While I was gone to town, two traditional wooden boats jockeyed for the new deep-water mooring. The Harvey Gamage, a 130’ gaff rigged schooner tipped out the 87’ Bowdoin designed for Arctic exploration. The Harvey Gamage crew brought an influx of visitors as they made a quick visit up to the light. We hope the Bowdoin returns soon!

As beautiful as the island undeniably is, it is the eclectic visitors who continue to make the place and our stay here rich. A young Dutch family, just a few weeks from finishing an 18-month circumnavigation of the North Atlantic, had tales of distant ports and crossing with other boats from the Azores but found Maine familiar and a good transition to their imminent return to Amsterdam. The three kids aboard loved Po the dog and in the cove fashioned him a driftwood shelter adorned with buoys.

I got the museum shop in order, and Peter tasked himself with building new rock steps making the way from the beach to the wooden staircase easier to negotiate. As he worked, some spry Kennebunk octogenarians arrived for an annual visit they hadn’t missed since the late 1950s. They embraced the views and relished them as though it were their first time on the island.

Neighbors, formerly of Mouse Island, brought their grandson just freed from the school year to see the light and look at where they’d been and where they were heading. The summer, and all it offers, lay out in front of him.

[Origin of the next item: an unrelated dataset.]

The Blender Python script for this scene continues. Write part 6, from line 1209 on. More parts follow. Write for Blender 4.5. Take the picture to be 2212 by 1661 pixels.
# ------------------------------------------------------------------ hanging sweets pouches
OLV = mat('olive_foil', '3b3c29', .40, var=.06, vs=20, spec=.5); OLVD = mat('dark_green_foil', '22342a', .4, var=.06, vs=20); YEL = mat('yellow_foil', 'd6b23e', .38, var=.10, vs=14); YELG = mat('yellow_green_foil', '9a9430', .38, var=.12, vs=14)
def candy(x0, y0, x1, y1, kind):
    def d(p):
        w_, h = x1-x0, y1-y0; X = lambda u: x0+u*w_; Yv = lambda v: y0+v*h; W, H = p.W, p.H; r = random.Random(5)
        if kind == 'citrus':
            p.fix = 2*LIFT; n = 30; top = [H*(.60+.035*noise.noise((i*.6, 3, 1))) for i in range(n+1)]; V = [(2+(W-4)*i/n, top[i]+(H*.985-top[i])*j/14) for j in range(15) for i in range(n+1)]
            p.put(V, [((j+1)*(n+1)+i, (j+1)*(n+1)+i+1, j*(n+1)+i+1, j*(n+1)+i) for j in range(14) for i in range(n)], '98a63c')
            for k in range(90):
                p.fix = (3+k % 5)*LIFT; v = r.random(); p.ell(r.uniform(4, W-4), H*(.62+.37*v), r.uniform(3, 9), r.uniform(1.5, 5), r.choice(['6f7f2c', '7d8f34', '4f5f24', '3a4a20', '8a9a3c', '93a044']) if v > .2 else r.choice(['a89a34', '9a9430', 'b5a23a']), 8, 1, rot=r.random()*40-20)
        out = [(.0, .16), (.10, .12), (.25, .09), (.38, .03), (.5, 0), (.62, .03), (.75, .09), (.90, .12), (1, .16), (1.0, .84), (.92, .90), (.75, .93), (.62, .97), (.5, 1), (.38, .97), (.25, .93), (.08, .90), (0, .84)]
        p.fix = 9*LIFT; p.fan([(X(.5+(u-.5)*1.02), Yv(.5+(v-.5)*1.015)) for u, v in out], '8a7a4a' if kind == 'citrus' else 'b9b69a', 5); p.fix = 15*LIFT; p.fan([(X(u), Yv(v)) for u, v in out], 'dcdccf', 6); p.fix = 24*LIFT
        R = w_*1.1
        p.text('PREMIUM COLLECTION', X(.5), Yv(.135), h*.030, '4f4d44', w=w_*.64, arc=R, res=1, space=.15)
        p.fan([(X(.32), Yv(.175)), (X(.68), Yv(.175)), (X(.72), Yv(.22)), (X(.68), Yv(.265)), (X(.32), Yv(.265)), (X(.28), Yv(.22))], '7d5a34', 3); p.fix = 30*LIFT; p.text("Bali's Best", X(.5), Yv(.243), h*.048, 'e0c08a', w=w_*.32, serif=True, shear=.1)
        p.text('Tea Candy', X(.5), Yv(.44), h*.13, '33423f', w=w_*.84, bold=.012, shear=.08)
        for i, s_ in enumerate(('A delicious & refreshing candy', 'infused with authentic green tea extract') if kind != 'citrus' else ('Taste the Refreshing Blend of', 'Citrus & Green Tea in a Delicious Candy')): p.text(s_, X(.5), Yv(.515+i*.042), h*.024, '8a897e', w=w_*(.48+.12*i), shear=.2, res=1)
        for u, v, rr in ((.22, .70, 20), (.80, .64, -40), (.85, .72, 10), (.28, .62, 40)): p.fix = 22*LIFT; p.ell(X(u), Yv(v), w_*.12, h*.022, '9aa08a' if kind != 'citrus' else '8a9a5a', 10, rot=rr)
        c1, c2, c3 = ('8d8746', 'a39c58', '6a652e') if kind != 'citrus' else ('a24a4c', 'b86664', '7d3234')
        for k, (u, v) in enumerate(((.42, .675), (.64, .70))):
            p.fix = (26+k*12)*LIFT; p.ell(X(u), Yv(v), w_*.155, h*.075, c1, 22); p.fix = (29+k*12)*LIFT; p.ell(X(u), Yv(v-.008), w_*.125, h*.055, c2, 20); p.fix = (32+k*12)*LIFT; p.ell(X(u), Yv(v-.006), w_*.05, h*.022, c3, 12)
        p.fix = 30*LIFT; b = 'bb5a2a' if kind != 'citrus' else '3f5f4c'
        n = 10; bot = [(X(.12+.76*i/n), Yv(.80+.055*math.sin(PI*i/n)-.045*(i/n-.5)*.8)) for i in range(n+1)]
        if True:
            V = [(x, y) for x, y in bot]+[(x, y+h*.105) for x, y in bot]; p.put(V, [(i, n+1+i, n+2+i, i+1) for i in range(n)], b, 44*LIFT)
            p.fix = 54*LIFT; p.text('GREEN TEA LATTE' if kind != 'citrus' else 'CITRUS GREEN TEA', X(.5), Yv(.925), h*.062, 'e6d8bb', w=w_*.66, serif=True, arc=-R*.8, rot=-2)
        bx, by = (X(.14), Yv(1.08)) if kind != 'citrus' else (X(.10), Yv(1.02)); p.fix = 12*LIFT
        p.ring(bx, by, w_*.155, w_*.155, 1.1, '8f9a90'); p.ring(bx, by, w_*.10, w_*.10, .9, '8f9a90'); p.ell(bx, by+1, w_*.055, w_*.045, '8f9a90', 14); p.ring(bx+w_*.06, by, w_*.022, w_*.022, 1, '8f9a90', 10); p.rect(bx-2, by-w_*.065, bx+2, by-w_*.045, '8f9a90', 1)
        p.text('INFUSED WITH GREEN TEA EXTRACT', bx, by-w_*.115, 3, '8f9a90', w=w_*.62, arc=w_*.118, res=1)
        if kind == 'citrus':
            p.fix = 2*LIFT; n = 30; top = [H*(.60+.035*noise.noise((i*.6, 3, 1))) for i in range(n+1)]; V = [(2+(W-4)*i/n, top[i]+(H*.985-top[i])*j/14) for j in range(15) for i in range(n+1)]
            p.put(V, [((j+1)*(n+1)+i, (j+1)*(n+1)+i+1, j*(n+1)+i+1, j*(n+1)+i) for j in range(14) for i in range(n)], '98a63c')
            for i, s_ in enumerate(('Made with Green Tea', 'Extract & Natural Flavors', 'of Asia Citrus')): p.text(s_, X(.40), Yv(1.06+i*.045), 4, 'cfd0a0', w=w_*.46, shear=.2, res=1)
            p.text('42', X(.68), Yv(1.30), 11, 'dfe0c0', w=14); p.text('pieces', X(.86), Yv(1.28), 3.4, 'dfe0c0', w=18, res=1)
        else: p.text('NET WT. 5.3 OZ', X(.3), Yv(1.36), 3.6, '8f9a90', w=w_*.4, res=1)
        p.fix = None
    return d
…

Last, we had a great visit from the crew of the Isabella. Fresh from a reenactment of the Battle of Bunker Hill, the 39’ scaled down version of a halibut schooner put into the cove. Out of the Essex Maritime Museum and Burham boat shop, it overnighted before heading, like many others, to Boothbay’s Windjammer days. The young apprentices aboard were learning both traditional boat building skills, sailing, and navigation. As the hail and hearty crew departed, they left with the rallying cry, “Keep our coast analog!”